In general, metaphor and symbol replace direct statement in Eliot. In “Prufrock” we have what comes to be a familiar compound, observation, memory, and reflection, in which observation becomes symbol. The doctrine of the objective correlative means not only that the subjective is projected into the objective, or by means of it, but that it is expressed in other terms—metaphor; objects become symbols, and personal feeling is set apart from the poet. Connection through imagery is characteristic of Eliot, who is likely to exploit a kind of imagery, not to use it at random. A particular kind of imagery becomes the expression of a particular kind of feeling, not only in the same poem but in different poems. Recurrent imagery may not only reiterate a theme, but provide a base for variations, or development; its recurrence usually is accompanied by a deeper plumbing or a richer exploration of its significance. For some of these uses witness in “Prufrock” the sea imagery, hair imagery, sartorial imagery, that of polite versus crude society, that of bare sensitivity versus the protective shell, images of relaxation or concentration of effort or will, and finally the heroic parallels which both magnify and mock the overwhelming question.
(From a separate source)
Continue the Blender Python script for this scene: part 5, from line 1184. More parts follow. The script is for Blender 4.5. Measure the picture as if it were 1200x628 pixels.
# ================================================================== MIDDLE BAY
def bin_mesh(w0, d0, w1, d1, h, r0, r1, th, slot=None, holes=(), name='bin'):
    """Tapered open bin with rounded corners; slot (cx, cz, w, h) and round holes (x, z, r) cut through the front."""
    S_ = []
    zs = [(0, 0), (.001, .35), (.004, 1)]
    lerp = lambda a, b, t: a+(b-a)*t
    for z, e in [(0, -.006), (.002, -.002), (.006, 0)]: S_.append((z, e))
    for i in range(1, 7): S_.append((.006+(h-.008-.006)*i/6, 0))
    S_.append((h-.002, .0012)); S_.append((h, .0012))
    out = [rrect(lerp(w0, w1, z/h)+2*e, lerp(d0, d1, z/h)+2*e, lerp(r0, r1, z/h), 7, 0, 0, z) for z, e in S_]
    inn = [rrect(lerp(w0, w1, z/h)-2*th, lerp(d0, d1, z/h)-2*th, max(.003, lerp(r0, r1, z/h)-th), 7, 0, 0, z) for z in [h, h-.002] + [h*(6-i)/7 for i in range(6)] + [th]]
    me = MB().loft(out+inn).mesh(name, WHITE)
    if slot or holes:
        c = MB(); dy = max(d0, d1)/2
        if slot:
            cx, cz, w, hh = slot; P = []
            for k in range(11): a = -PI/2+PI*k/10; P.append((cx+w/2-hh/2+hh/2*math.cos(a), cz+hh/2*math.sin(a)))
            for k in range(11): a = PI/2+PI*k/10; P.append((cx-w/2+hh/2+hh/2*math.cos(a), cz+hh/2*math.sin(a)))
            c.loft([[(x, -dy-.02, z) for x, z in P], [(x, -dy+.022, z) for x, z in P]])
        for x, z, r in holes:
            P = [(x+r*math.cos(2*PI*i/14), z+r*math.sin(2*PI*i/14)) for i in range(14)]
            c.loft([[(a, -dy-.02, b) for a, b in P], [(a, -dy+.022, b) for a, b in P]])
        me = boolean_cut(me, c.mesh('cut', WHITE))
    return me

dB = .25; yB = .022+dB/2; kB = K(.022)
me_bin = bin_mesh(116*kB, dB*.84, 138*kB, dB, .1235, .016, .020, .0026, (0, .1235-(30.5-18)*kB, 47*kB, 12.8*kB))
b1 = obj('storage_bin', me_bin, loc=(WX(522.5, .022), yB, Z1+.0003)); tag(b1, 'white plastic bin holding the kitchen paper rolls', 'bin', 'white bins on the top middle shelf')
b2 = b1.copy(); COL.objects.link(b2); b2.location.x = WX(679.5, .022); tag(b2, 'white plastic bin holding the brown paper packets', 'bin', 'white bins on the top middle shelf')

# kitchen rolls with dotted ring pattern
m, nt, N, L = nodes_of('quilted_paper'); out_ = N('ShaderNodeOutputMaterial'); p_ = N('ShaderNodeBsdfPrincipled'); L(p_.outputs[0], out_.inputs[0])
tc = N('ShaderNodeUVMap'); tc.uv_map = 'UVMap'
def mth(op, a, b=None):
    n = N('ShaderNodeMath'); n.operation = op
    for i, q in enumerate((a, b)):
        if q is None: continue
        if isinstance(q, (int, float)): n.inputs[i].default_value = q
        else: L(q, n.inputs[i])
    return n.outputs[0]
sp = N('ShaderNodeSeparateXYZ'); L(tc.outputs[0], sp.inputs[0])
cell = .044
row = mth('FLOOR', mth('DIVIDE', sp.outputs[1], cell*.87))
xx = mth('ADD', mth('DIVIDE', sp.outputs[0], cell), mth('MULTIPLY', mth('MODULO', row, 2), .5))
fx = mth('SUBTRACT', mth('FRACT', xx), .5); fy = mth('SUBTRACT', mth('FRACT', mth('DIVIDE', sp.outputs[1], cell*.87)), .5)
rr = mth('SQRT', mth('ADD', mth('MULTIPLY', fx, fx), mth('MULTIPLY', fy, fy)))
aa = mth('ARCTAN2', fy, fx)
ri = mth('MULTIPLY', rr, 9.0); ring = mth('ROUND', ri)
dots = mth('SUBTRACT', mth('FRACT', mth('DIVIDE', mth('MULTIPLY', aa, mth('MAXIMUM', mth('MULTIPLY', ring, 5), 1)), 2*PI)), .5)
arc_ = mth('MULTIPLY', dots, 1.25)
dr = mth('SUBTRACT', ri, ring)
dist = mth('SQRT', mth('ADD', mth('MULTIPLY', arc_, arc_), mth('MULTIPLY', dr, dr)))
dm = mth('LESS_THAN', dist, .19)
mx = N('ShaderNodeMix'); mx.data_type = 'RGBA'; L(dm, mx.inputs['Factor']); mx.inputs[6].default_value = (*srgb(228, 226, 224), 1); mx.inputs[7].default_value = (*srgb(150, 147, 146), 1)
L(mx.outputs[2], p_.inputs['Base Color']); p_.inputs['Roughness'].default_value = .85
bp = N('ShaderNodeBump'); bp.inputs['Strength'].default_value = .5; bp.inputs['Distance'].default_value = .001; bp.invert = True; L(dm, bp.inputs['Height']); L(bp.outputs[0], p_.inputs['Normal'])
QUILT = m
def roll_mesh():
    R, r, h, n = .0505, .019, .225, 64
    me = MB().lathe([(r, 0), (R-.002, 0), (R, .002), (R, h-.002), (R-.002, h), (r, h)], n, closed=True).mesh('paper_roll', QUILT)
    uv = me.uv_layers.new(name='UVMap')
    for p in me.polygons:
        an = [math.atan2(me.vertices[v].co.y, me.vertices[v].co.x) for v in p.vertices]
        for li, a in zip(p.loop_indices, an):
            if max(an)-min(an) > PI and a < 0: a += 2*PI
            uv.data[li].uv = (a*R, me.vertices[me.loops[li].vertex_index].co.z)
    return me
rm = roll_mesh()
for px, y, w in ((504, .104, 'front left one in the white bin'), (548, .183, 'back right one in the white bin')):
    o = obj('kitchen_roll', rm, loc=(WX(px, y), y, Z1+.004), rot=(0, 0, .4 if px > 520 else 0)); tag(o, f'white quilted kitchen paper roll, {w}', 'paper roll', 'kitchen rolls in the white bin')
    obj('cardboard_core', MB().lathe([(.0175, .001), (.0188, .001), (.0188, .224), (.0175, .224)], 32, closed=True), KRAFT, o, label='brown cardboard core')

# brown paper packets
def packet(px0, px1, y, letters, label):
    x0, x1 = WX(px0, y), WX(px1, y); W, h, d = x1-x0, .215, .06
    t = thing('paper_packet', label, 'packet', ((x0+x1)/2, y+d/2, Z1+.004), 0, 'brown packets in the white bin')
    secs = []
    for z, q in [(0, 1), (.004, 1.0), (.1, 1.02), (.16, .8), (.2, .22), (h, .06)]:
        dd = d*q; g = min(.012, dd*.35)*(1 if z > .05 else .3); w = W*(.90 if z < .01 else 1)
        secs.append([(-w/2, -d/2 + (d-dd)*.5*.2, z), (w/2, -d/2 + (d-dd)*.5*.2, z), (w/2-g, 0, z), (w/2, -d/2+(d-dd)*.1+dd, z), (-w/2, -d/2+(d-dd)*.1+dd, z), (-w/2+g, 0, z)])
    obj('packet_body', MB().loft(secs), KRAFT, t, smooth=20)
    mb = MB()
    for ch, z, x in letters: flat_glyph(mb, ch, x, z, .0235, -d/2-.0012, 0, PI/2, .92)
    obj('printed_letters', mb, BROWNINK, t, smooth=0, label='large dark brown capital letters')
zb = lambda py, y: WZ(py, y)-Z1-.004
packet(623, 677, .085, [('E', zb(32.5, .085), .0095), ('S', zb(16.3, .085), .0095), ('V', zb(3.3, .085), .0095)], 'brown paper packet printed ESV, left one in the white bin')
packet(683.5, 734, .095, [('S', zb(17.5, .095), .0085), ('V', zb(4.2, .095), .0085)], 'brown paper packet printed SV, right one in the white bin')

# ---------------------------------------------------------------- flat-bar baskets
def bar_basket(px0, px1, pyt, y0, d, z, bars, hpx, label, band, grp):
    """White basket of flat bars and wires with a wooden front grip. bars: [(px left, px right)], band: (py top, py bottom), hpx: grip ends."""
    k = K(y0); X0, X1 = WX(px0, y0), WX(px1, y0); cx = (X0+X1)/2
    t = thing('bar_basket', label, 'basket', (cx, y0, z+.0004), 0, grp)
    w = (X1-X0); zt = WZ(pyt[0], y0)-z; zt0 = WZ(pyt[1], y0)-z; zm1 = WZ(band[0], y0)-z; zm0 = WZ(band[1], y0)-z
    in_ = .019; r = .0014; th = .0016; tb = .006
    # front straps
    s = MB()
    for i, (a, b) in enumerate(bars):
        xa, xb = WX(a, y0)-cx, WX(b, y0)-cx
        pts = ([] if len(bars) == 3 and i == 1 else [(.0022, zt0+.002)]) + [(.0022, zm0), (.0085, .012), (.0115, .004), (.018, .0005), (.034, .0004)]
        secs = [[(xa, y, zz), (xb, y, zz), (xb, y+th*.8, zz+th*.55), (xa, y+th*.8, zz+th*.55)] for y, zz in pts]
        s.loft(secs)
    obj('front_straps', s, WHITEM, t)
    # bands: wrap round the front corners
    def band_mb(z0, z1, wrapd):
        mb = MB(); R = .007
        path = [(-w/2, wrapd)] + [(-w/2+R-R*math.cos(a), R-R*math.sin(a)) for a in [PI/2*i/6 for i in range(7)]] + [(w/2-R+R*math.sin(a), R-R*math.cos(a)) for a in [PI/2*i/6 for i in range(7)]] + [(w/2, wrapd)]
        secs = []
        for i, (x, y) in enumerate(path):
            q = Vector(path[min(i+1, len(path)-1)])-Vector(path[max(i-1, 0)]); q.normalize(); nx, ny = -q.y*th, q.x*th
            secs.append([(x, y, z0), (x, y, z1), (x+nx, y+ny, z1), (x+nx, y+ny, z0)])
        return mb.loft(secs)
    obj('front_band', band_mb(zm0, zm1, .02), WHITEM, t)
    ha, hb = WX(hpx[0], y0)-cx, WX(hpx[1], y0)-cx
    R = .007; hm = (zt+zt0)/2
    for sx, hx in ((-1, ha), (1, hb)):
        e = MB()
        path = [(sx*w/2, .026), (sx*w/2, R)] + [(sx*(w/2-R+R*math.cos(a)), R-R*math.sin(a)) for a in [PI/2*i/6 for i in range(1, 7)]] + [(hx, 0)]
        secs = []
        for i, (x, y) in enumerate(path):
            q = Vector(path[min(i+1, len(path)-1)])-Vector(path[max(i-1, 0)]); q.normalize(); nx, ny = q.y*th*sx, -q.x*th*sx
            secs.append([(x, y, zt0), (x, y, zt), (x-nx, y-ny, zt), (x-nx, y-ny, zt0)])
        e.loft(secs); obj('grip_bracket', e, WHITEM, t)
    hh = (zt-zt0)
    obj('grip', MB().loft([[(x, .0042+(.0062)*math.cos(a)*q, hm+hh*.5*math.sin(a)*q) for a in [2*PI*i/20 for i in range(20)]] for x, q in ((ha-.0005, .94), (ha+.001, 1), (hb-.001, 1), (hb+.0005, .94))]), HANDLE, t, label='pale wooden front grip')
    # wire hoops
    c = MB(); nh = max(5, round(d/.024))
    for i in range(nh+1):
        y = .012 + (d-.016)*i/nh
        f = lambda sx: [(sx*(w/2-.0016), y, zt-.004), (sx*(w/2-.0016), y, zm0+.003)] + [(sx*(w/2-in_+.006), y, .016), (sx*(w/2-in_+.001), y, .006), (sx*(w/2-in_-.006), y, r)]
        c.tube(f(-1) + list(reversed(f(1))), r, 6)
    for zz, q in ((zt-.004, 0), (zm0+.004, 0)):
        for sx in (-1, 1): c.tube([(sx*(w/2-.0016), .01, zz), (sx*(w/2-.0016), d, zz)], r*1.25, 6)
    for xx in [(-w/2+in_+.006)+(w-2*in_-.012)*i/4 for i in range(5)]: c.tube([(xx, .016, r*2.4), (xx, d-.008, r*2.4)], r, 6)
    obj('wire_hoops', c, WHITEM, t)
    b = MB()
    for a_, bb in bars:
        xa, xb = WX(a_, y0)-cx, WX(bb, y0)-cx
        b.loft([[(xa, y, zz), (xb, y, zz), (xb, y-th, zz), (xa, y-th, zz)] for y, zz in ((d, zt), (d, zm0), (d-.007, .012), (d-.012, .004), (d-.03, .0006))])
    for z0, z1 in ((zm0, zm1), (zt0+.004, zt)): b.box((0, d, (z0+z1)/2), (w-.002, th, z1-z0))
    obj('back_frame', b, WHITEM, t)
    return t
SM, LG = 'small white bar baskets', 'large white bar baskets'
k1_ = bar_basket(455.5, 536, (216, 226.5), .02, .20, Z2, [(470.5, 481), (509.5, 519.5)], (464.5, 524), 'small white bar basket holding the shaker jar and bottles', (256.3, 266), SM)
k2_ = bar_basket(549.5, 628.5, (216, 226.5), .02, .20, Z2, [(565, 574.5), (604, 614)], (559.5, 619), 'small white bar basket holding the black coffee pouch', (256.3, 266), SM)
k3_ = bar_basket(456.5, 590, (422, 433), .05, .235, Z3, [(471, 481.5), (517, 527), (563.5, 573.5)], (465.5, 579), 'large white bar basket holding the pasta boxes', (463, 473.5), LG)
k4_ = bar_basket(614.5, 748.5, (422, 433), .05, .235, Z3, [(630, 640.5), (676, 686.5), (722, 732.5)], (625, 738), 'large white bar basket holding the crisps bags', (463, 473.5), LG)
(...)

Such a method of indirection is appropriate to a character who never really faces his inner conflict or his frustrated self, and hence is incapable of a direct expression of it, to say nothing of a solution. Here the most revealing lines in the poem are

Is it perfume from a dress
That makes me so digress?

But the observation “downed with light brown hair” is no digression from the arms or from Prufrock's problem. This is why the epigraph, with its conditioned response, provides an important clue to the intention of the poem; and the title shifts its context significantly. The title suggests the question for this song of indirection, made such by repression. The mock-heroic tone is not merely in the author's treatment or in his character's conception of the problem, but finally even in Prufrock's evasion of himself.

Such a use of imagery is more than usually dependent upon arrangement. But the order of parts will reveal an implicit method in an Eliot poem that is essential to its meaning. There is such a method in “Prufrock”; it is begun by “Let us go” and ended with “and we drown.” The going is developed and dramatized even by verb tenses, the time element. The “drown” submerges again what has emerged in the “going”—which is never directly said—and concludes the imagery of his submerged life. To this arrangement the author helps the reader in other ways. His punctuation, for example, is functional, not conventional. What does it tell you? Especially at critical points? Some of the answers have already been suggested. Verse, too, is a kind of punctuation, as Eliot has remarked, and he comes to rely upon it more and more in this capacity. Here the phrasal separation in the short lines may be studied, and the effective chimes of the mock-heroic rhyme.

All verse—even nonsense verse is not quite free—depends upon an order and organization capable of being followed and understood; requires an implicit, if not an explicit, logic—connections which can be discovered in the terms of the poem. If the words of a poem have syntax, they make sense, have a logic. Otherwise the poet has no control over his material except that exerted by metre. Only an ordered context can control the range of meaning set off by the single word; and relevance to this context must be the guide for any reader in determining the range of meaning or the logic involved. Empson's Seven Types of Ambiguity is a misleading book in that it explores possible meanings without proper regard to their limitation by the context. As George Herbert said, “the words apart are not Scripture, but a Dictionary”—for every context employs exclusion in order to turn the dictionary into scripture.

Notes

  1. If Eliot's proper names do not acquire meaning from history or literature or etymology, they are used for their generic or social suggestion.

  2. My exposition is indebted to the analysis by Roberta Morgan and Albert Wohlstetter in The Harvard Advocate for December 1938. But see The Criterion “Commentary” for April 1933 on Laforgue's use of irony to express a division or doubling of the personality.